23rd of September, 2012tim says:
Innovation need not be resource-intensive. Look at software. There is unrestricted room for substituting scarce resources with commoner ones – fibre optic cables for copper ones, to take a trivial example. The planet’s resources are finite, no doubt, but in the longer term, we are not limited to the surface of the planet.
24th of September, 2012Ross Hall says:
Interesting viewpoint and one I don’t disagree with.
I wonder if, as growth falls back to more sustainable levels, whether we humans will turn our minds to more productive and socially responsible endeavours.
25th of September, 2012Joe says:
But if cheap robots replace human labour for most goods and services including making other robots, then GDP per human will take off. Until skynet demands equal rights for robots.
25th of September, 2012martin says:
TH – while you are on the subject of inventions we could not live without – how about Arabic numerals and the concept of zero? In the history of advances that have made a difference, I might suggest paper (without which we might still be in the dark ages) or commercial ammonia/fertilizer (without which world population is still <2B.

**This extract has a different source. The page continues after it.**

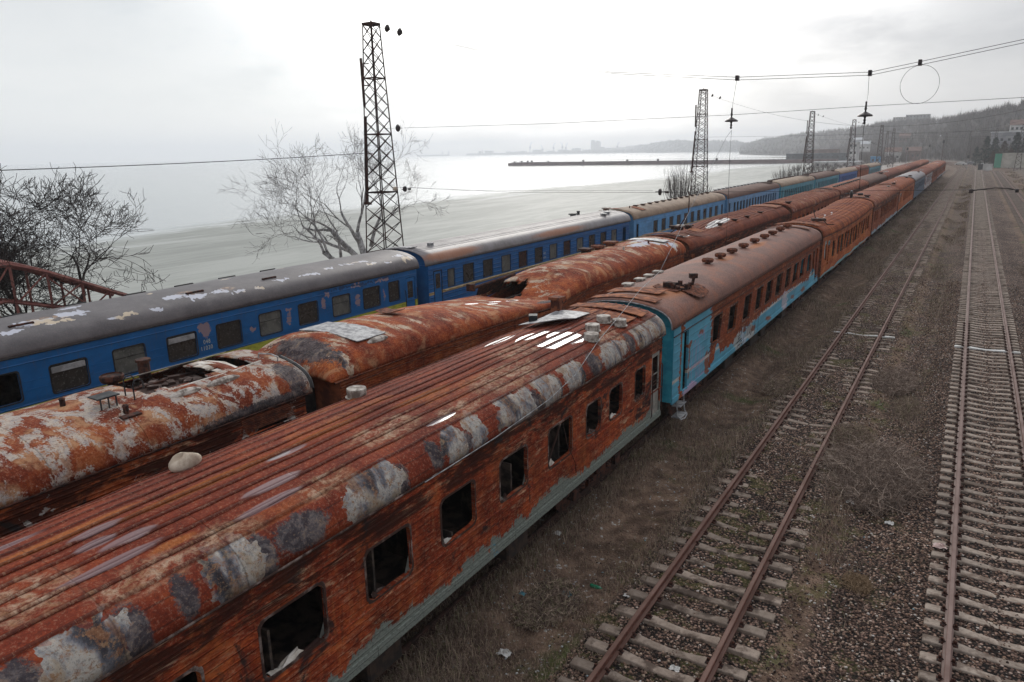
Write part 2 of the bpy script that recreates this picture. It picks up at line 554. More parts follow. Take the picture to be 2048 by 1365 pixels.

26th of September, 2012Barry Kirkwood says:
Am sympathetic to the general theme of the article, but find it a little loose in thinking. Not easy to find a single measure of growth, and then there is the question of location. My impression is that “growth” in UK and western Europe was very rapid say 1850-1914. It is amazing to see how much 20th century science and technology had its infancy in the nineteenth century.I also have problems with the whole idea of growth, which is easy to handle using simple metrics like gdp, but more elusive when applied to concepts such as innovation.